Workflows, rebase, patch theory
Ben Finney
bignose+hates-spam at benfinney.id.au
Wed May 7 09:48:58 BST 2008
"Stephen J. Turnbull" <stephen at xemacs.org> writes:
> Ben Finney writes:
>
> > > The big disadvantage is you're throwing away history
> >
> > Yes.
>
> I don't understand why people keep saying this when it quite
> obviously isn't true. The only time git ever throws away history is
> when you run "git-gc --prune". What happens in git-rebase is like
> ripping a page from the index of a history book while leaving the
> descriptive text intact, not like ripping out a chapter. Oh, and I
> guess you then scribble a new summary of the chapter on the flyleaf
> so you can find it easily.
My understanding is this: The state of the tree to which a revision
was applied is a fact of history that gets "thrown away" by rebase.
Is that wrong?
> So what *is* true is that the link between a branch name and a
> certain history is broken by rebasing.
By "a certain history" I think you mean what I called "the state of
the tree", including the current set of revisions.

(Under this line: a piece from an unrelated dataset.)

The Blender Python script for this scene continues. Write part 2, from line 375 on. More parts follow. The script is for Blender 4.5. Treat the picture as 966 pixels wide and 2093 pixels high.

The fact that a
revision was applied in the context of a particular state of the
branch is information that is part of the history of the branch.
> This is a genuine, important problem, but if you identify it as
> "throwing away history" then you probably are eliminating a large
> fraction of the possible ways to solve it.
I hope the above makes it clear why we're considering it so.